I am so sorry this is happening to you and your family.Im hoping and praying that something gets resolved today for you and your daughter to help ensure her safety. I can honestly say I wouldnt know what to do in this situation if it was me, I would be on a rampage. Give them hell and the very,very best of luck today.

Post # 101
Member
9134 posts
Buzzing Beekeeper
  • Wedding: November 2013 - St. Augustine Beach, FL

Talk to the principle and find some way of allowing her to stay at the school longer so that someone else can pick her up or drop her off at home.  I wouldn’t allow my child to walk home after being beaten up by other children from school.  I also agree with PPs to not let this go.  Keep going up the ladder of command and make sure you get everyone’s names as well as dates that you speak with them.  Make sure they are all aware of what is going on so they can be held acocuntable if somehting were to happen.  I would almost request that my child be allowed to stay home and do her work until the investigation was complete but no matter what the outcome, your child will probably still be bullied.

Post # 102
Member
3356 posts
Sugar bee
  • Wedding: May 2012

@pharmy:  or the snot beaten out of their parents. seriously. they are doing nothing about their little bullies? Unacceptable.

Post # 103
Member
604 posts
Busy bee
  • Wedding: November 2013

Firstly, I’m sorry this is happening to your daughter. Secondly, you don’t need the children’s names. Have a lawyer send a legal letter to the school district, stating that you intend to take legal action unless the matter is resolved, and that furthermore you will keep your child at home until such time, for her own safety. There have been quite a few cases where parents have sued school districts for bullying.
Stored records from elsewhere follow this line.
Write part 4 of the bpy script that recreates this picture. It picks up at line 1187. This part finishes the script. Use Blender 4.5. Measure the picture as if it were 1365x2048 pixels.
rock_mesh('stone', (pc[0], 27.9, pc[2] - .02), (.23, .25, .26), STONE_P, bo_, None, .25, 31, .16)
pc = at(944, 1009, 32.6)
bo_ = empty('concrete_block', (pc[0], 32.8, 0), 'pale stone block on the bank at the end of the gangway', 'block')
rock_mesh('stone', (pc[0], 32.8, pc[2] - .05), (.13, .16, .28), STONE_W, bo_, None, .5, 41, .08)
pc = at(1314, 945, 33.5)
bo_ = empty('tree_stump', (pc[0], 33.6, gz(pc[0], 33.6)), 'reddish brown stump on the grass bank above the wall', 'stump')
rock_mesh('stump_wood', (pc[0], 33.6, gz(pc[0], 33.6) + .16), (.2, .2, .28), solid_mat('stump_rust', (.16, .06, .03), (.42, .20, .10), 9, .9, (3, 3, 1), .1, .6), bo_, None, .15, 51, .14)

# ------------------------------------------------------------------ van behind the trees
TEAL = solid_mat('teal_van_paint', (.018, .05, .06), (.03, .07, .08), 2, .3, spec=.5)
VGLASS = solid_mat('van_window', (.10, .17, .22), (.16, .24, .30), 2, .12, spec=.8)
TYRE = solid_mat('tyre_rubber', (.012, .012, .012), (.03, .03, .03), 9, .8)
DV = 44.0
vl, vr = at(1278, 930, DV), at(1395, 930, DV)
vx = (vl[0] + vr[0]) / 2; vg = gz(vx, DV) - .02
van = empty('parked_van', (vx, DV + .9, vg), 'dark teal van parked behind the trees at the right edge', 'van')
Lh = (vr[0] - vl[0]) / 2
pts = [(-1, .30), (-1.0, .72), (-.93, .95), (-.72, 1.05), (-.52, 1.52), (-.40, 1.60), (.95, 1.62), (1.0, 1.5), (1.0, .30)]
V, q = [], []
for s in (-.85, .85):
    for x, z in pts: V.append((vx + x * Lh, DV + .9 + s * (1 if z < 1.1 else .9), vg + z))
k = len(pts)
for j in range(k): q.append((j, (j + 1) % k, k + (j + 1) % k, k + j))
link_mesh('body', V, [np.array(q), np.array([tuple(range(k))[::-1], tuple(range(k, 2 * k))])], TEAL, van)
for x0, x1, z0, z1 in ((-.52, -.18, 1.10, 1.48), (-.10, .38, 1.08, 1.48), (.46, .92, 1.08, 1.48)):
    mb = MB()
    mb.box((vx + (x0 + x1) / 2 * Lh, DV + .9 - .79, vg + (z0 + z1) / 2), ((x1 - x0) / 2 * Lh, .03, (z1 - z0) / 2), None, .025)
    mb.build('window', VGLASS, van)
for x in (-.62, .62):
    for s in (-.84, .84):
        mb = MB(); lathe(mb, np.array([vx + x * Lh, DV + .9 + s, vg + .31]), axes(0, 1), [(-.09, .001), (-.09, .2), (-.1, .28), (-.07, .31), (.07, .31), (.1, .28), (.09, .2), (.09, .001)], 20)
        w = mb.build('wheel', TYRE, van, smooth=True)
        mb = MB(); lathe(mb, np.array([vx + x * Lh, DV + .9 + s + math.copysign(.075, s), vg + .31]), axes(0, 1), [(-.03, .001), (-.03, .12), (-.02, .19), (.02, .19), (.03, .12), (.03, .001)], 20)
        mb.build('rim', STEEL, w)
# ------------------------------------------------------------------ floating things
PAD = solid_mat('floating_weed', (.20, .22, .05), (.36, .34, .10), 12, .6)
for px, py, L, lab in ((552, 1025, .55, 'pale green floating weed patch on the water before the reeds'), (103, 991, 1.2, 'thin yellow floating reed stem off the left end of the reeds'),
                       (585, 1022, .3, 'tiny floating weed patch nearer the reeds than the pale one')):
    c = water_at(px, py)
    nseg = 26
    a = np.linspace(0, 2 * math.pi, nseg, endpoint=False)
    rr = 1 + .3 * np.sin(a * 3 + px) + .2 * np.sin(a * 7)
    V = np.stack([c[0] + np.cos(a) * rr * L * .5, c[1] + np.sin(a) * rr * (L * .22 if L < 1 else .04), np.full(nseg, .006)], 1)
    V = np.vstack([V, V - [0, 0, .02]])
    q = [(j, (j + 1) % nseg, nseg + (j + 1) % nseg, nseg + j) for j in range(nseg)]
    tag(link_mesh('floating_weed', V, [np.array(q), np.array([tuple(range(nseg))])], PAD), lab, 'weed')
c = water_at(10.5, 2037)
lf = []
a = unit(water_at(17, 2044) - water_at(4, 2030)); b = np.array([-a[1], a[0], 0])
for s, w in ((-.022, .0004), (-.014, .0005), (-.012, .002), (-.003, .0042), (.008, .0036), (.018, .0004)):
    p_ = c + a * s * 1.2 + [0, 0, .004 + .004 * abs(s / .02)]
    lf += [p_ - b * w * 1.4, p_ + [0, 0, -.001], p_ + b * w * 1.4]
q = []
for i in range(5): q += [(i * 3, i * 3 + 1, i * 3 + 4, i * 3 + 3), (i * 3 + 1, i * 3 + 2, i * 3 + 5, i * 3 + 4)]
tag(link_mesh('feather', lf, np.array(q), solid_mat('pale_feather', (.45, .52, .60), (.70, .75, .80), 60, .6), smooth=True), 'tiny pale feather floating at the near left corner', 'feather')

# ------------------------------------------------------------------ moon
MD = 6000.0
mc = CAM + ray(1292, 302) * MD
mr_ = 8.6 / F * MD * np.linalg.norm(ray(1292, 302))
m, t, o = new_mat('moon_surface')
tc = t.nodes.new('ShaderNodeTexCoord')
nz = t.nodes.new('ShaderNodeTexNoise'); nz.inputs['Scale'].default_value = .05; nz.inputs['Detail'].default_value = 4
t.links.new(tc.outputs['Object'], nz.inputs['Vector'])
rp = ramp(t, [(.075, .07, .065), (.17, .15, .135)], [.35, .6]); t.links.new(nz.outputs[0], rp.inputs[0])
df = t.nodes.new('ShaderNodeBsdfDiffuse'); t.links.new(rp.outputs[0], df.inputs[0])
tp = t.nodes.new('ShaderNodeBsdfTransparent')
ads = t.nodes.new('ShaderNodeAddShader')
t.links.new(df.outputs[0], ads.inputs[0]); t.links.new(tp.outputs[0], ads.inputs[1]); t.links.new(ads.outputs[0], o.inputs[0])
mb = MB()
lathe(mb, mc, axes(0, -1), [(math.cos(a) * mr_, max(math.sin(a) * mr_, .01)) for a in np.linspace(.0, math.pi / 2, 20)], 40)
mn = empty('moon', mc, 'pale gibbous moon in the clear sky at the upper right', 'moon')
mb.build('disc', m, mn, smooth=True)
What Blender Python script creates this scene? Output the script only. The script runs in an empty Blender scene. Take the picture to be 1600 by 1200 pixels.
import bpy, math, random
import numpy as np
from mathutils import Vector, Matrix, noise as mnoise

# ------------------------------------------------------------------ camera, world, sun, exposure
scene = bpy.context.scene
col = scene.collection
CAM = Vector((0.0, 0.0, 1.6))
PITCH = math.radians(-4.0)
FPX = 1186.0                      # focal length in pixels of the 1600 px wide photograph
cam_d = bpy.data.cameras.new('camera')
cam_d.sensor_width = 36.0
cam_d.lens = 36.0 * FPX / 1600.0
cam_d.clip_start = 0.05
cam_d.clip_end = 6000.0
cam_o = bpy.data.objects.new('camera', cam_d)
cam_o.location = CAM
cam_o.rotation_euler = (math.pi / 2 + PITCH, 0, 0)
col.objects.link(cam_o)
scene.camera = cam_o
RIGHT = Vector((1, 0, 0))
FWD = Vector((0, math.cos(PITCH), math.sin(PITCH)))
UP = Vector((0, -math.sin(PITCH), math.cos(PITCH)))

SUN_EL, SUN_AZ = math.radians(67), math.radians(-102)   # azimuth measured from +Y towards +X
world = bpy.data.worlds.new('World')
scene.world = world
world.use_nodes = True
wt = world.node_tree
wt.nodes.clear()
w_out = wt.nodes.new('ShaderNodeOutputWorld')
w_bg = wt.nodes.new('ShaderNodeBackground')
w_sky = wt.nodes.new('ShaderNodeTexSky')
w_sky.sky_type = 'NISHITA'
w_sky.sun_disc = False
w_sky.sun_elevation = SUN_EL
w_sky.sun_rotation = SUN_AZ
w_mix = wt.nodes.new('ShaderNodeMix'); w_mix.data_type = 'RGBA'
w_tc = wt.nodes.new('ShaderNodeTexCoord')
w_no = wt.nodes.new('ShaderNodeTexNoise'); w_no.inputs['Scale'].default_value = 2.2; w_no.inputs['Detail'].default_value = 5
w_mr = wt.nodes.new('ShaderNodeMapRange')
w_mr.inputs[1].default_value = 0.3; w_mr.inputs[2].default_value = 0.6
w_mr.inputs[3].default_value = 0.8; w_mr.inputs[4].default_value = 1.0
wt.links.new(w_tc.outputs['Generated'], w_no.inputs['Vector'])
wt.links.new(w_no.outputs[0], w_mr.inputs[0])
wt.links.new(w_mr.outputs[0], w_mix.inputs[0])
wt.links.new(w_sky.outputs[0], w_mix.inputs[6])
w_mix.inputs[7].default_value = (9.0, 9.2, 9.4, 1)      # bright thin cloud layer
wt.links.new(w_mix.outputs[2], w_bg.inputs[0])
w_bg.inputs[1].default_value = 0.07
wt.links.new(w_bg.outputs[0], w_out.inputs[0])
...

If they drag you to court (which is highly unlikely in the circumstances) you can counter-sue. Thirdly, teaching a child self-defence is not teaching them how to be violent. It’s empowering them. She needs to go for self-defence courses and learn how to use a taser that she can carry on her. No child is going to attack her after she has tasered their friend, even if they are in a group. 

Post # 104
Member
2638 posts
Sugar bee
  • Wedding: November 2006

I agree that you should go public. Also, I don’t know what your work situation is but I’d arrange for a late lunch or whatever it took with my employer to make sure that my daughter is picked up immediately outside of the school by either a parent or trusted adult so that she is physically protected.

Is any bullying happening IN the school? I just don’t understand! She’s being abused by kids she doesn’t even know.

This makes me scared for our future.

Post # 105
Member
9916 posts
Buzzing Beekeeper
  • Wedding: June 2013

I wish you could publish the district’s phone number so we could all call.  “I heard this horrible story on the Internet…is this TRUE?”  A bunch of calls like that would get a response.

 

But.  Please don’t share the info!!!

Post # 106
Member
899 posts
Busy bee
  • Wedding: November 2011

I feel really bad saying this, because bulling is such a big problem, and I *do* feel it’s terrible that a kid can’t walk home from school without having 3 kids try to harm them.

 

However, I’m confused about something.  Is this happening after school, in your neighbordhood, while she’s walking home?  Or is it happening on school grounds, and during the day, as well?

I ask, because I am a Middle School teacher/librarian and I can tell you…the school isn’t *really* responsible for what happens off schools grounds.  What I mean by that, is that YES, school are now starting to punish students in school if they are bullying others outside of school (say, online, or yes…on a walk home), and so the school was right to call the parents of the students who are hurting your daughter. 

But the teachers in the school and the administration can’t actually leave school grounds to escort students home to every neighbordhood–it just isn’t possible, and most parents would find it “creepy” if teachers were following your children home.  So unless this is happening on school grounds, no one at the school can do anything to prevent your daughter being alone when she walks home.

This is where parenting comes in.  You will have to arrange a permanent solution for your daughter’s transportation after school.  Technically, your daughter is a minor and someone should be in charge of her at all times.  I understand that she feels too old to have a babysitter, but clearly, she is still in a position to need adult supervision/escort after school until you come home.

I’m telling you this as a person that works in a public school.  In my old school, it was a well-known fact (the parents knew, the police knew, and community knew) that students would leave our school, go a few blocks to a community center, and have fights there where they knew teachers wouldn’t be there to stop them.  What could we do about that?? We have no “jurisdiction” at a community center.  If parents are choosing to let their children run around after school, without adult supervision… what can we do about it?  I saw those same kids being dropped off at malls on weekend for hours at a time, where they would run around the mall being ridiculous and disruptive.  Teachers and the school don’t have any say in what happens at the local mall any more than we do on the neighborhood streets that aren’t school property.

 

So although it’s a very sad situation, and I do feel like as a parent you need to do everything you can to protect your daughter, I feel like the school is doing everything they legally can, if they aren’t there to witness these events and if it’s happening off school grounds.